The reprint of Theology and Technology offers the field of theological studies of technology, broadly conceived, an opportunity to discern Checketts’ desire that these texts serve as a foundation or starting points for the next stages of theological studies of technology. For those of us actively engaged in the development of this field, we might ask: What preference or power is given to a text deemed to be a starting point and what consequences might this have for new, diverse scholars and scholarship? How do disciplines discipline in a way that might not be helpful when thinking theologically or technologically? What does academic field making accomplish? Checketts wonders, ‘How different would the experience or perspectives of theology and its fit with technology be from a person who does not occupy a hegemonic place in Christianity?’ (p. 136).

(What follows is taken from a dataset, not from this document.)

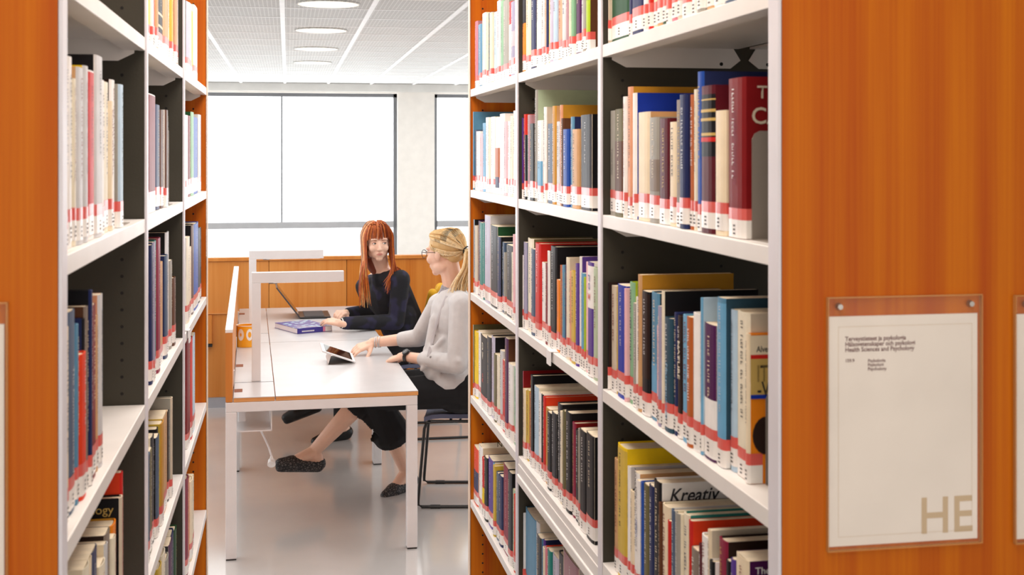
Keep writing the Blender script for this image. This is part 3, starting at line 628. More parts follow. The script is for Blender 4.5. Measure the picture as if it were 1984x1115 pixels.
pp = at(526, 899, 5.95); MB().cap(pp + Vector((0, .01, .012)), pp + Vector((0, -.012, -.002)), .016, .019, 16, flat=True).cap(pp + Vector((0, 0, .03)), pp + Vector((0, 0, .01)), .007, .012, 10).cap(pp + Vector((-.008, -.012, 0)), pp + Vector((-.008, -.028, 0)), .0025, n=8).cap(pp + Vector((.006, -.012, 0)), pp + Vector((.006, -.028, 0)), .0025, n=8).build('plug', mat('plug_white', 'F2F2F2', .35), plug, smooth=True)
sc = thing('desk_screen', 'tall wooden privacy screen with white top edge along desk left side', 'screen', DO, DA)
MB().box(0.0, .03, .0, 3.2, .701, 1.008).build('panel', M['partwood'], sc)
MB().box(-.001, .031, -.001, 3.2, 1.008, 1.022).build('top_cap', mat('cap_white', 'F4F4F4', .4), sc)
for yy_ in (.35, 1.45, 2.6): MB().box(.03, .0345, yy_, yy_ + .04, .705, .78).build('bracket', M['white'], sc)
def desk_lamp(px, pybase, pyt, pxend, label):
    b = gr(px, pybase, TOP); d = b.x * SN + b.y * CS; zt = EYE - (pyt - HZ) * d / F; e = at(pxend, pyt, b.y)
    r = thing('desk_lamp', label, 'lamp', b, DA, 'white angular desk lamps')
    L = e.x - b.x; hh = zt - TOP
    MB().box(-.021, .021, -.02, .02, .0005, hh - .05).build('post', M['white'], r, bevel=.002)
    MB().box(-.021, L, -.02, .02, hh - .05, hh).build('arm', M['white'], r, bevel=.002)
    MB().box(.08, L - .02, -.012, .012, hh - .0515, hh - .0502).build('light_strip', mat('lamp_strip', 'FFFFFF', .4, emit=.6), r)
    MB().box(.06, .10, -.008, .008, hh - .056, hh - .0515).build('sensor', M['greymetal'], r)
desk_lamp(496.5, 738, 528, 666, 'white angular desk lamp standing on the near desk')
desk_lamp(489.5, 655, 486, 627, 'white angular desk lamp standing on the second desk, farther back')
# holder with orange motif
c0 = gr(478, 671, TOP + .001); hd = thing('napkin_cup', 'round yellow-orange container with white oval motifs beside the desk screen', 'container', c0, 0)
hm = bpy.data.materials.new('yellow_print'); hm.use_nodes = True; hm.node_tree.nodes['Principled BSDF'].inputs['Base Color'].default_value = lin('F5A81C'); hm.node_tree.nodes['Principled BSDF'].inputs['Roughness'].default_value = .4
rr = .056; hz_ = .118
cy = MB(); n = 40
for i in range(n):
    a0, a1 = 2 * math.pi * i / n, 2 * math.pi * (i + 1) / n
    for r_, f_ in ((rr, 1), (rr - .003, -1)):
        p = [(r_ * math.cos(a0), r_ * math.sin(a0), 0), (r_ * math.cos(a1), r_ * math.sin(a1), 0), (r_ * math.cos(a1), r_ * math.sin(a1), hz_), (r_ * math.cos(a0), r_ * math.sin(a0), hz_)]
        cy.quad(*(p if f_ > 0 else p[::-1]))
cy.build('wall', hm, hd)
MB().cap((0, 0, .0), (0, 0, .003), rr - .003, n=32, flat=True).build('bottom', M['label'], hd)
MB().tube([(rr * math.cos(a * math.pi / 16), rr * math.sin(a * math.pi / 16), hz_) for a in range(33)], .002, 6).build('rim', M['label'], hd)
for k, ac in enumerate((-2.15, -1.25, -.35)):
    ov = MB(); m2 = 20
    for i in range(m2):
        a0, a1 = 2 * math.pi * i / m2, 2 * math.pi * (i + 1) / m2
        def pt(a, f): 
            th_ = ac + math.cos(a) * .34 * f; return ((rr + .0006) * math.cos(th_), (rr + .0006) * math.sin(th_), .07 + math.sin(a) * .033 * f)
        f0 = .5 if k else .3
        ov.quad(pt(a0, f0), pt(a0, 1), pt(a1, 1), pt(a1, f0))
    ov.build('oval_print', M['label'], hd)
# book on the desk
A = gr(576, 648, TOP); B = gr(643, 642, TOP); D_ = gr(549, 634.5, TOP); X = (B - A); L1 = X.length; X.normalize(); Yv = Vector((-X.y, X.x, 0)); L2 = (D_ - A).dot(Yv)
db = thing('textbook', 'thick purple-blue textbook with pale flower-like pattern lying on the second desk', 'book', A + Vector((0, 0, .0008)), math.atan2(X.y, X.x))
pur = bpy.data.materials.new('purple_pattern_cover'); pur.use_nodes = True; nt = pur.node_tree; b = nt.nodes['Principled BSDF']; b.inputs['Roughness'].default_value = .3
tc = nt.nodes.new('ShaderNodeTexCoord'); vo = nt.nodes.new('ShaderNodeTexVoronoi'); vo.inputs['Scale'].default_value = 26; nt.links.new(tc.outputs['Object'], vo.inputs['Vector'])
rp = nt.nodes.new('ShaderNodeValToRGB'); rp.color_ramp.interpolation = 'CONSTANT'; rp.color_ramp.elements[0].color = lin('B8E4E8'); rp.color_ramp.elements[1].position = .34; rp.color_ramp.elements[1].color = lin('4A4CA6')
e_ = rp.color_ramp.elements.new(.55); e_.color = lin('3B3C90')
nt.links.new(vo.outputs['Distance'], rp.inputs[0]); nt.links.new(rp.outputs[0], b.inputs['Base Color'])
hb_ = .032
MB().box(0, L1, 0, L2, hb_ - .0015, hb_).box(0, L1, 0, L2, 0, .0015).build('cover', pur, db)
MB().box(0, L1, -.001, .001, 0, hb_).build('spine', mat('purple_spine', '3A2E86', .35), db)
MB().box(.002, L1 - .002, .001, L2 - .003, .0016, hb_ - .0016).build('page_block', mat('page_white', 'ECE9F0', .8), db)
MB().quad((L1 - .05, -.0014, .002), (L1 - .002, -.0014, .002), (L1 - .002, -.0014, hb_ - .001), (L1 - .05, -.0014, hb_ - .001)).build('spine_label', M['label'], db)
MB().quad((L1 - .06, -.0014, .002), (L1 - .045, -.0016, .002), (L1 - .045, -.0016, hb_ - .001), (L1 - .06, -.0014, hb_ - .001)).build('label_band', mat('pink_band', 'E88AA8', .4), db)
tb = MB()
for k in range(15): tb.quad((.03 + k * .0055, -.0015, .009), (.0335 + k * .0055, -.0015, .009), (.0335 + k * .0055, -.0015, .017), (.03 + k * .0055, -.0015, .017))
tb.build('title_print', M['label'], db)
MB().quad((.02, .05, hb_ + .0004), (.14, .02, hb_ + .0004), (.15, .028, hb_ + .0004), (.03, .06, hb_ + .0004)).quad((.04, .11, hb_ + .0004), (.10, .02, hb_ + .0004), (.108, .024, hb_ + .0004), (.05, .115, hb_ + .0004)).build('cover_lines', M['label'], db)
# laptop
hp = gr(581, 619, TOP); lp = thing('laptop', 'slim dark laptop open on the second desk, screen seen edge-on', 'laptop', hp + Vector((0, 0, .001)), DA)
MB().box(0, .2, -.0, .32, 0, .012).build('keyboard_base', M['black'], lp, bevel=.003)
MB().box(.03, .16, .015, .305, .0122, .0145).build('keys', mat('key_grey', '2C2C30', .6), lp)
T = Matrix.Translation((0, 0, .008)) @ Matrix.Rotation(R(-37), 4, 'Y')
MB().box(-.004, .004, 0, .32, 0, .25, 0, T).build('screen_lid', mat('lid_grey', '4A4A50', .3, metal=.6), lp, bevel=.002)
MB().box(.0042, .0048, .012, .308, .012, .238, 0, T).build('display', mat('display_dark', '14181E', .1), lp)
# tablet
br_ = at(689, 701, 6.50); trr = at(682, 684.5, 6.67); bl = at(625, 680, 6.485)
u = (bl - br_); Lu = u.length; u.normalize(); v = (trr - br_); v -= u * v.dot(u); Lv = v.length; v.normalize(); nrm = v.cross(u)
if nrm.z < 0: nrm = -nrm
br_.z = max(br_.z, TOP + .006)
tb_ = thing('tablet', 'white-framed tablet propped on its folded cover on the near desk', 'tablet', (0, 0, 0)); tb_.location = br_
Mx = Matrix((u, v, nrm)).transposed().to_4x4()
MB().box(0, Lu, 0, Lv, -.008, 0, 0, Mx).build('body', mat('tablet_white', 'F2F2F4', .3), tb_, bevel=.002)
MB().box(.016, Lu - .018, .012, Lv - .012, 0, .0006, 0, Mx).build('screen', mat('tablet_glass', '1A120C', .05, spec=1), tb_)
gl = at(636, 704, 6.5); gl.z = TOP + .002
MB().quad(Vector((0, 0, -.006)), gl - br_, gl - br_ + v * Lv * .95, v * Lv * .95 + Vector((0, 0, -.004))).build('cover_base', mat('tablet_cover', '4A4038', .7), tb_)
topp = u * (Lu * .72) - nrm * .009
MB().quad(gl - br_, topp, topp + v * Lv * .95, gl - br_ + v * Lv * .95).build('cover_stand', M['white'], tb_)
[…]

Thankfully, publications in the field of digital theology, Christian ethics of technology, and religion and media studies have those perspectives and there are more to come. Those texts should be assigned side-by-side with the essays from this two-volume set if taught in the classroom. Hopefully, the expanded and growing bibliography containing references to these new resources and more, which Checketts proposes be housed on the Jacques Ellul Society website, becomes a reality (p. xix).